Assembling and Preparing Sites for Retail Development

Assembling and Preparing Sites for Retail Development

By Bill R. Shelton, CEcD

Assembling and preparing sites for retail development has become an accepted practice for communities that desire to compete for retail.  Although communities have been assembling sites for industrial and businesses parks for years, assembling sites for retail purposes is relatively new and poses additional and different challenges.

By assembling and preparing sites for retail, the community takes the responsibility from the developer and normally speeds up the development process, but of more importance, the community gains a significant competitive advantage.

But to assemble and prepare retail sites is not without challenges and an element of risk. Selecting sites that have retail potential is an art as well as a science. There are a multitude of intangibles that must be considered when selecting a property. In addition to completing a physical evaluation, there should be a financial due diligence, also. The firm’s sales at the site must support the cost of land, building and equipment or rent, and staffing plus provide an acceptable profit and return on investment. An additional analysis should include any plans the community has for development or improvements that could have an impact, either negative or positive, on the assembled site.

Perhaps the most important difference in assembling sites for retail development versus industrial development is visibility and accessibility. Both sites need accessibility, but for a retail site to be desirable it must have visibility.

What is visibility? Visibility is the ability to see a site, a sign or a building in order to access the property when traveling in one or more directions.

To quantify visibility, a number of factors must be taken into consideration. For signs, the size, height and readability impact their effectiveness. For both signs and sites other factors that affect visibility are speed limits, number of lanes, traffic volume and natural features such as hills. One “rule of thumb” says visibility must be a minimum of 400 feet.

The community may want to seek professional assistance from commercial real estate firms or experienced investors to conduct a good acquisition analysis or third-party evaluation. Both are critical to mitigating risks and providing the confidence to continue the assembly process.

The community’s goal is to acquire title or options for the assembled site and to be able to transfer title or options to a developer. Other goals are:

  • Sites ready to sell or be leased and convey title
  • Site immediately ready for construction with all title and no issues such as easements or right-of-way holding up issuing permits
  • Market-ready sites fully served by utilities and transportation infrastructure approved for immediate construction

Marion, Indiana is the poster city for successfully assembling and preparing sites for retail development.
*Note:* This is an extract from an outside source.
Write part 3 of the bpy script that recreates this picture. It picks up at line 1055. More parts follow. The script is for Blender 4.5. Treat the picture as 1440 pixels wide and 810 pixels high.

Using Tax Increment Financing (TIFs), Marion, a community population of 36,000, assembled three sites that attracted three different shopping centers or mixed-use developments to the community and stopped the retail leakage going to two nearby metro communities.

Ultimately, the community that assembles and prepares sites for retail development can take properties that are underutilized and translate them into productive assets that benefit the community’s economy as well improve the quality of life of the citizens.